Escrupuloso e bem britânico, o Vodafone Paredes de Coura 2015 começou às 19, a exata hora apontada - e vai ser sempre assim, previnam-se os típicos mediterrânicos todos, porque quem se distrai e atrasa arrisca-se a perder para sempre concertos.
Duas novidades durante a atuação dos Gala Drop, quinteto sulista da editora Filho Único e da trupe ZDB que trouxe os seus instrumentais de tapetes kraut-rock cheios de groove: este ano, o fundo do palco principal não está aberto para a luz verde das árvores (mas tem um grande ecrã que nos filma a todos em cinemascope ou mostra grandes planos dos músicos no palco a tocar); e já cá está muito mais gente do que estava a esta hora de sol ainda alto em todos os outros anos anteriores.

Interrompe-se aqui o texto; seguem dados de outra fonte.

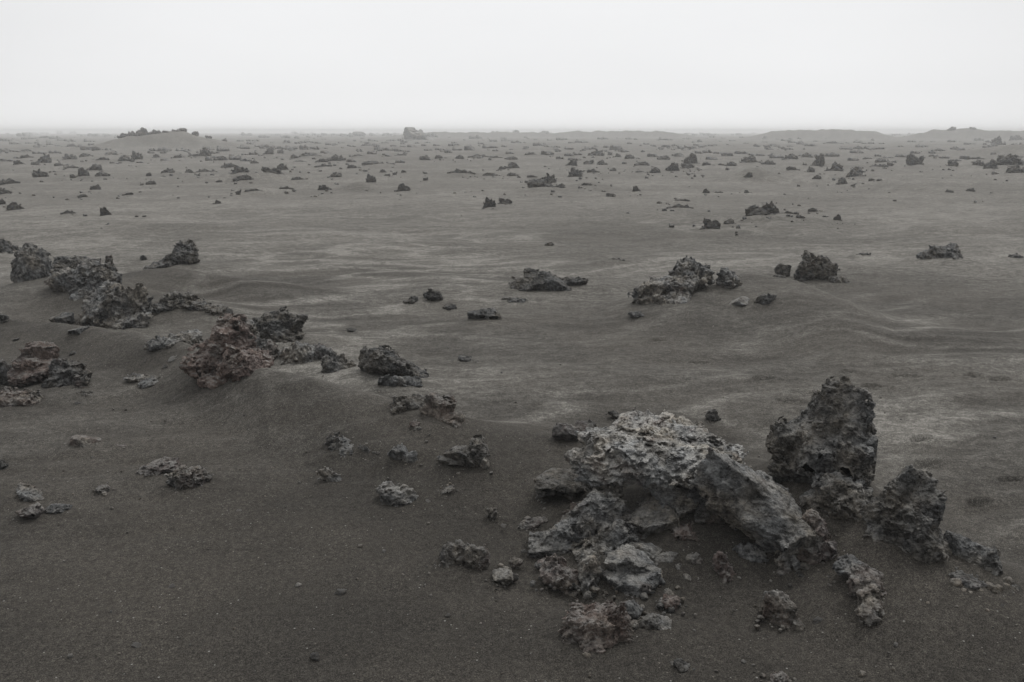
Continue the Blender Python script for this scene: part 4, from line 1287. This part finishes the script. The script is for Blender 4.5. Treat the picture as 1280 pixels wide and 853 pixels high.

A seguir vieram os Ceremony e a sua "power violence" (mas leve, mas leve) cheia de punk levemente gótica. O quinteto americano, nomeado a partir de um single dos Joy Division, mede-se na entrega do seu vocalista, Ross Farrar, que parece um fundista a correr sem sair do lugar e a meio do concerto todo ele, que está de tronco nu, é só pele a reluzir de suor - tem uma gigantesca tatuagem que lhe enche o peito todo, uma mancha escura ameaçadora em forma de borboleta ou de nódoa de rorschache.
"Este é o nosso último show da tournée", disse Farrar, "estamos muito cansados; amamo-vos a todos", e atacou "The separation", uma canção que fala do amor e da fratura da separação. A canção, muito rápida e seca e encadeada levantou algum mosh (mas pouco, mas pouco) e já viu um ou dois "crowdsurfers" a nadar nos braços da multidão mais entusiasmada da frente.